A great centrist alliance with the Social Democrats headed by Pamela Rendi-Wagner seems to be the least likely option because such a "grand coalition" has been the norm for much of the period since World War Two and has come to be associated with political stasis and infighting.

The party most aligned with those goals remains the disgraced FPO. After suffering a 10-point drop in the vote from the last election, its secretary general, Harald Vilimsky, said that the anti-migration party "has no mandate to enter a new coalition with Chancellor Kurz."

Pierre Vercauteren, a professor in political science at UCLouvain university, told Sputnik that last Sunday's vote results were "very bad" for the FPO. The Ibiza scandal has dented voters' trust in the party and it would be better for Kurz to keep away from his former ally, he opined.

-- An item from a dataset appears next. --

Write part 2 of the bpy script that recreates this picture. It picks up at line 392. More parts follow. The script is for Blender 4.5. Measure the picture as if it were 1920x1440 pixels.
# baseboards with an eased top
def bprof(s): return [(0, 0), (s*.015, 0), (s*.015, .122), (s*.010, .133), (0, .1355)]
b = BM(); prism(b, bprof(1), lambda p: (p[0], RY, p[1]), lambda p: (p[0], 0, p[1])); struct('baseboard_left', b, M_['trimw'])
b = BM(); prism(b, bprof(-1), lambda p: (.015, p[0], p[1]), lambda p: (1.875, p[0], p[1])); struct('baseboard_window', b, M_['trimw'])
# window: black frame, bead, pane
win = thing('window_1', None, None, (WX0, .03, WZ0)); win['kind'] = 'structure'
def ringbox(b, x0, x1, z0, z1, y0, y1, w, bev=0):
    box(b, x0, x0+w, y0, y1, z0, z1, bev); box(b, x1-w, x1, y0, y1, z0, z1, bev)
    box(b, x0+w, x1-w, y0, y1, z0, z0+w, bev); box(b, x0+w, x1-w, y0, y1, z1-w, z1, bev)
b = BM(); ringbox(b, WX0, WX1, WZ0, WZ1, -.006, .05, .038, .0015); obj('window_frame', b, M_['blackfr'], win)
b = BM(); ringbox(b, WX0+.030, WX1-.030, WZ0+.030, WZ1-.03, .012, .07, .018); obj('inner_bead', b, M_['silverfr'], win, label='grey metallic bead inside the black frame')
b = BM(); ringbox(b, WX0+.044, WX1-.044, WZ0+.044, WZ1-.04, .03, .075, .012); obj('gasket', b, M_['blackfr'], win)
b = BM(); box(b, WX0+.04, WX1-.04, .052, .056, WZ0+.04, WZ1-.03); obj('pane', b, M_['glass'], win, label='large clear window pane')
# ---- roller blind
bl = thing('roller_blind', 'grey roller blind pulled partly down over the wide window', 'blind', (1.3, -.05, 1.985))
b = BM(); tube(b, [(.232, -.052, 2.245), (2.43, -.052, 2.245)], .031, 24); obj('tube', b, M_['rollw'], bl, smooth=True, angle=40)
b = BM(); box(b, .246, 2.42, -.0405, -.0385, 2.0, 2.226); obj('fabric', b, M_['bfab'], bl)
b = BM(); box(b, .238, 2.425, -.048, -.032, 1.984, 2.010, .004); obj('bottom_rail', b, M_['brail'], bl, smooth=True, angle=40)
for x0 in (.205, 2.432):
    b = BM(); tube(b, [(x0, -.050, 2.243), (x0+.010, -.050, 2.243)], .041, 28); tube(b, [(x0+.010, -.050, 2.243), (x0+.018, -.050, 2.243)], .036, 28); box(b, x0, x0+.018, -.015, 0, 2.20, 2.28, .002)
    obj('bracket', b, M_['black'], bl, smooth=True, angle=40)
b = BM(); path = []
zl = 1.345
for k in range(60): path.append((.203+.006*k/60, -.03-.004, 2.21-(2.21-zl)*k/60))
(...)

"Kurz had already taken a risk when he negotiated the first government with the FPO. A scalded cat fears cold water... He will surely be much more careful now, even if he tries to consider the FPO again as a partner in government," he said.

But the chairmen of the Alternative for Germany parliamentary group in the German parliament, Alice Weidel and Alexander Gauland, reassured the Austrian fellow right-wing party and wished the FPO "success in its reorganization" after the painful blow at the ballot box.

"Despite the setback, the FPO continues to play a decisive role in Austrian politics. It is and remains a guarantor of a policy that consistently represents the interests of citizens," Alice Weidel told German media.